Written task: Starting at the first line of the entries, extract each line up to and including the one that contains "from mathutils import Vector, Matrix", but leave out the pictures.

-- Begin --

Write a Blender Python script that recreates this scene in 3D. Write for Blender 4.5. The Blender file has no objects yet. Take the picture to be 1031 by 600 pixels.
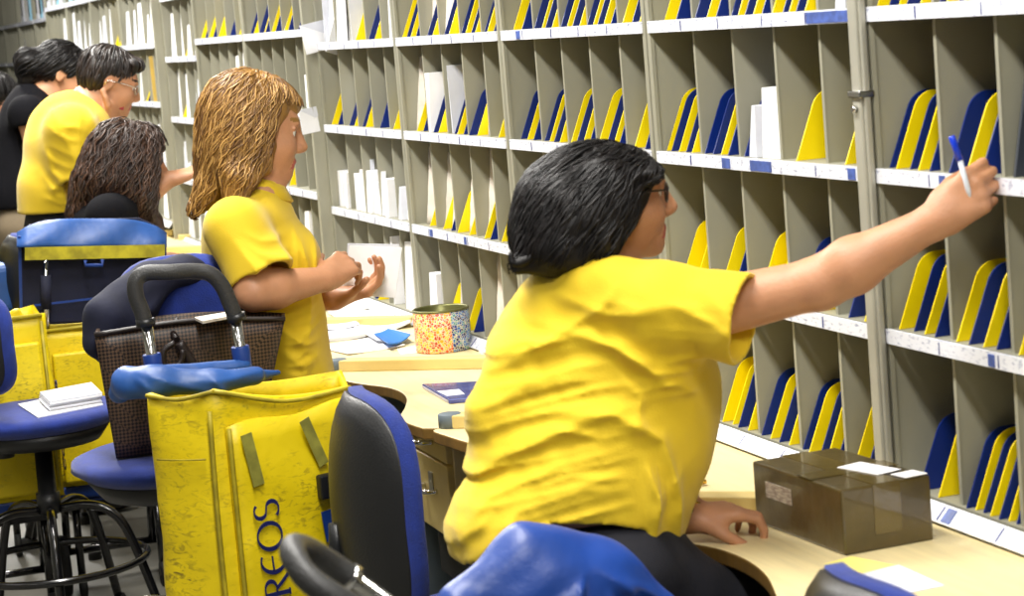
import bpy, math, random
import numpy as np
from mathutils import Vector, Matrix

# ---------------------------------------------------------------- camera, world, lights, exposure
SC = bpy.context.scene
COL = SC.collection
FPX, EYE, IW, IH = 2250.0, 1.65, 1031.0, 600.0
_dy = np.array([-245-IW/2, IH/2-80, -FPX]); _dy /= np.linalg.norm(_dy)
_p2 = np.array([-245-IW/2+1000, IH/2-80+83, -FPX])
_n = np.cross(_p2, _dy); _n /= np.linalg.norm(_n)
if _n[1] < 0: _n = -_n
ROT = np.array([np.cross(_dy, _n), _dy, _n])       # rows: world x, y, z axes seen from the camera
cam = bpy.data.objects.new('camera', bpy.data.cameras.new('camera')); COL.objects.link(cam)
m4 = Matrix([[*ROT[0], 0], [*ROT[1], 0], [*ROT[2], EYE], [0, 0, 0, 1]])
cam.matrix_world = m4
cam.data.sensor_width = 36; cam.data.lens = FPX/IW*36
cam.data.clip_start = .05; cam.data.clip_end = 100
cam.data.dof.use_dof = True; cam.data.dof.focus_distance = 5.4; cam.data.dof.aperture_fstop = 8
SC.camera = cam
SC.view_settings.view_transform = 'Standard'; SC.view_settings.look = 'None'
SC.view_settings.gamma = 1; SC.view_settings.exposure = -0.12
SC.view_settings.use_curve_mapping = False
wd = bpy.data.worlds.new('world'); SC.world = wd; wd.use_nodes = True
wd.node_tree.nodes['Background'].inputs[0].default_value = (.80, .86, 1, 1)
wd.node_tree.nodes['Background'].inputs[1].default_value = .07
def area(name, loc, sx, sy, power, color=(1, .97, .92), rot=(0, 0, 0)):
    l = bpy.data.lights.new(name, 'AREA'); l.shape = 'RECTANGLE'; l.size = sx; l.size_y = sy
    l.energy = power; l.color = color
    o = bpy.data.objects.new(name, l); o.location = loc; o.rotation_euler = rot; COL.objects.link(o); return o
for i, y in enumerate((.8, 3.2, 5.6, 8.0, 10.6, 13.4)):
    area('fluorescent_light', (.75, y, 2.95), .3, 1.6, 92 if y < 7 else 120)
    area('fluorescent_light', (-1.5, y, 2.95), .3, 1.6, 12)

def W(px, py, Y):
    """photo pixel -> point on the upright plane at distance Y along the aisle"""
    d = ROT @ np.array([px-IW/2, IH/2-py, -FPX]); return Vector((d[0]*Y/d[1], Y, EYE + d[2]*Y/d[1]))
def Z(px, py, z):
    d = ROT @ np.array([px-IW/2, IH/2-py, -FPX]); t = (z-EYE)/d[2]; return Vector((d[0]*t, d[1]*t, z))
def X(px, py, x):
    d = ROT @ np.array([px-IW/2, IH/2-py, -FPX]); t = x/d[0]; return Vector((x, d[1]*t, EYE+d[2]*t))

# ---------------------------------------------------------------- materials
def lin(c): return tuple(((v/255)/12.92 if v/255 <= .04045 else ((v/255+.055)/1.055)**2.4) for v in c)
MATS = {}
def mat(name, rgb, rough=.6, metal=0, var=0, vscale=8, bump=0, bscale=60, stretch=(1, 1, 1), rgb2=None, sheen=0, coat=0, spec=.5):
    if name in MATS: return MATS[name]
    m = bpy.data.materials.new(name); m.use_nodes = True; nt = m.node_tree; b = nt.nodes['Principled BSDF']
    b.inputs['Base Color'].default_value = (*lin(rgb), 1)
    b.inputs['Roughness'].default_value = rough; b.inputs['Metallic'].default_value = metal
    b.inputs['Specular IOR Level'].default_value = spec
    if sheen: b.inputs['Sheen Weight'].default_value = sheen
    if coat: b.inputs['Coat Weight'].default_value = coat
    tc = nt.nodes.new('ShaderNodeTexCoord'); mp = nt.nodes.new('ShaderNodeMapping'); mp.inputs['Scale'].default_value = stretch
    nt.links.new(tc.outputs['Object'], mp.inputs['Vector'])
    if var or rgb2:
        n = nt.nodes.new('ShaderNodeTexNoise'); n.inputs['Scale'].default_value = vscale; n.inputs['Detail'].default_value = 5
        nt.links.new(mp.outputs[0], n.inputs['Vector'])
        r = nt.nodes.new('ShaderNodeValToRGB'); nt.links.new(n.outputs['Fac'], r.inputs[0])
        c2 = rgb2 or tuple(max(0, v*(1-var)) for v in rgb)
        r.color_ramp.elements[0].position = .38; r.color_ramp.elements[1].position = .64
        r.color_ramp.elements[0].color = (*lin(c2), 1); r.color_ramp.elements[1].color = (*lin(rgb), 1)
        nt.links.new(r.outputs[0], b.inputs['Base Color'])
    if bump:
        n2 = nt.nodes.new('ShaderNodeTexNoise'); n2.inputs['Scale'].default_value = bscale; n2.inputs['Detail'].default_value = 3
        nt.links.new(mp.outputs[0], n2.inputs['Vector'])
        bp = nt.nodes.new('ShaderNodeBump'); bp.inputs['Strength'].default_value = bump; bp.inputs['Distance'].default_value = .004
        nt.links.new(n2.outputs['Fac'], bp.inputs['Height']); nt.links.new(bp.outputs[0], b.inputs['Normal'])
    MATS[name] = m; return m
def nodes(m): return m.node_tree, m.node_tree.nodes, m.node_tree.links

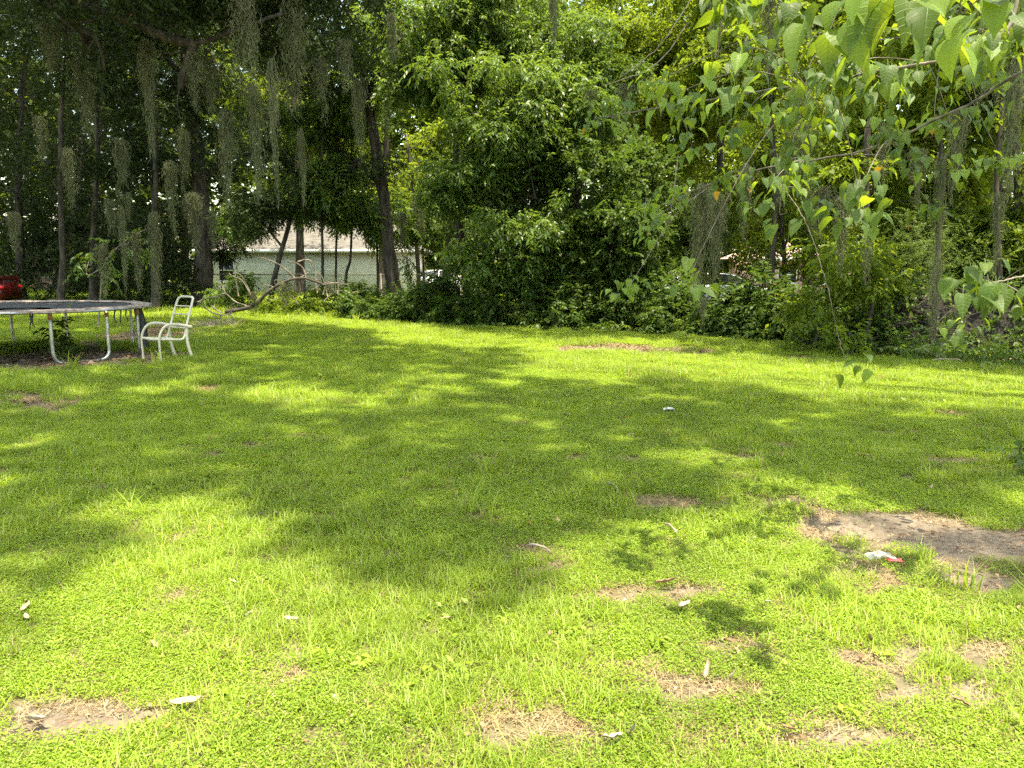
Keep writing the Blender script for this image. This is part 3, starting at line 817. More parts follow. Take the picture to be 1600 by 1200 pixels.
# ------------------------------------------------------------------ left oak that overhangs the lawn (trunk outside the frame)
b = np.array([-15.5, 14.0, 0])
ov = [LB(60,10,14.5,130,70),LB(200,-30,14,120,60),LB(330,-20,14.5,110,50),LB(440,20,16,75,70),LB(545,-10,17,90,95),LB(130,70,15,60,40),LB(400,-60,15,120,60)]
make_tree("overhanging_oak", "big dark oak whose mossy crown hangs over the lawn from the left", "tree", b,
          [b, b + np.array([.4, 0, 2.5]), b + np.array([1.0, .2, 5.0]), P(60,-60,14.5)], .45, ov, 2900, 'oak', seed=77, gap=-0.2, thick=0.45, freq=1.4)
ovt = [o for o in col.objects if o.name.startswith("overhanging_oak")][0]
tb = Tubes(); rb = np.random.default_rng(5)
for pts_, r0, r1 in (([(-40,-60),(100,-10),(190,28),(235,45),(270,62),(303,68)], .10, .075), ([(303,68),(298,85),(288,112),(281,138)], .085, .05), ([(303,68),(330,62),(352,52),(390,40),(440,20)], .05, .03),
                     ([(281,138),(277,160),(281,180)], .012, .006), ([(60,-20),(110,40),(150,60),(165,110)], .05, .02), ([(150,60),(130,85),(118,95)], .02, .01)):
    tb.tube([P(a_, b_, 14.6) for a_, b_ in pts_], r0, r1, 8, n=4 * len(pts_), wob=r1 * 0.25, rng=rb)
tb.build("limb", M['bark'], ovt, off=b)

# ------------------------------------------------------------------ canopy that throws the big shadows: tall oaks beside and behind the viewer
def in_poly(x, y, poly):
    c = np.zeros(len(x), bool); n = len(poly)
    for i in range(n):
        x1, y1 = poly[i]; x2, y2 = poly[(i + 1) % n]
        if y1 == y2: continue
        m = ((y1 > y) != (y2 > y)) & (x < (x2 - x1) * (y - y1) / (y2 - y1) + x1)
        c ^= m
    return c
SHADE = [
 ([(-200,590),(50,596),(70,645),(-200,650)], 0.9),
 ([(640,506),(800,532),(1000,534),(1250,553),(1400,574),(1600,592),(1700,600),(1700,575),(1400,560),(1200,538),(1000,523),(800,518)], 0.95),   # outlines on the lawn, in photo pixels, and how dense
 ([(-500,616),(160,617),(350,612),(385,640),(560,650),(700,632),(800,602),(1000,598),(1150,606),(1300,632),(1450,640),(1700,650),(1900,760),(1500,800),(1330,770),(1250,742),(1200,700),(1080,688),(1080,780),(1010,820),(930,872),(820,888),(690,884),(560,858),(470,800),(330,770),(230,790),(150,800),(60,830),(0,860),(-200,900),(-500,850)], 1.0),
 ([(-200,830),(0,840),(150,790),(220,800),(150,880),(60,960),(0,990),(-200,990)], 0.3),
 ([(-500,500),(0,497),(330,500),(500,512),(620,545),(800,552),(830,575),(760,600),(600,608),(400,606),(350,606),(160,606),(0,606),(-500,620)], 0.85),
 ([(560,600),(700,600),(800,598),(700,636),(560,650)], 0.3),
 ([(1430,800),(1700,800),(1700,900),(1500,880),(1330,840)], 0.5),
]
rs = np.random.default_rng(23)
n = 60000
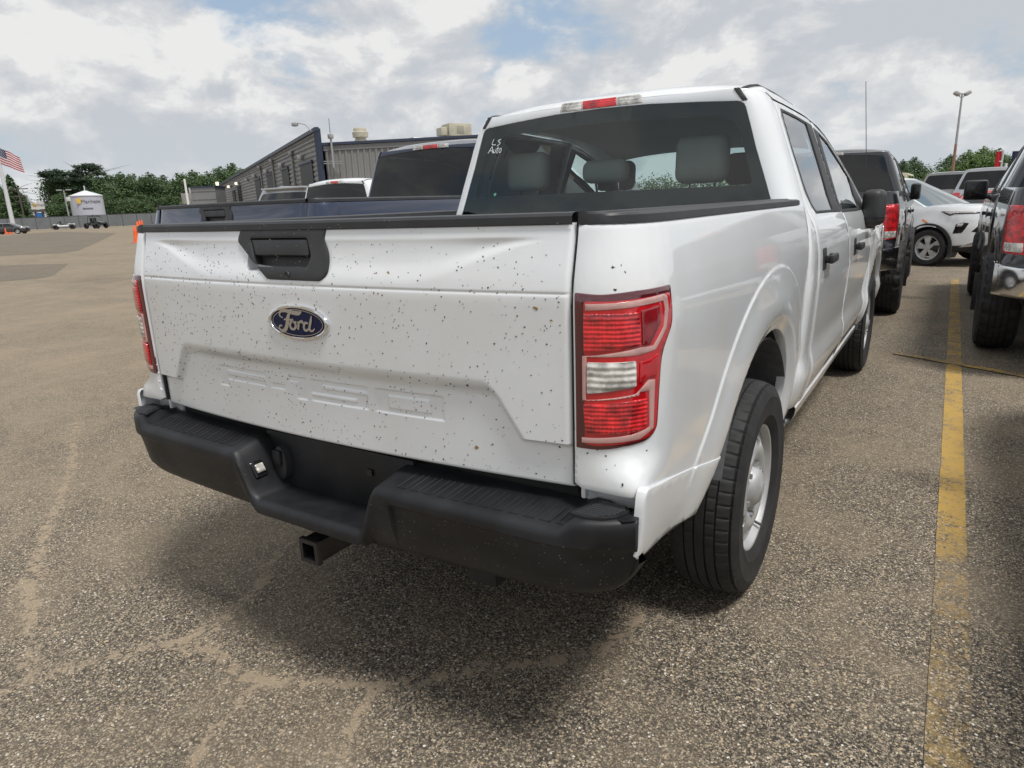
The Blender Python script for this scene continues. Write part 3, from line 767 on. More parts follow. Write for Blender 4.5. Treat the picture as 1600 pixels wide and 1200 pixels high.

-- End --

Task response:
Write a Blender Python script that recreates this scene in 3D. Write for Blender 4.5. The Blender file has no objects yet. Take the picture to be 1031 by 600 pixels.
import bpy, math, random
import numpy as np
from mathutils import Vector, Matrix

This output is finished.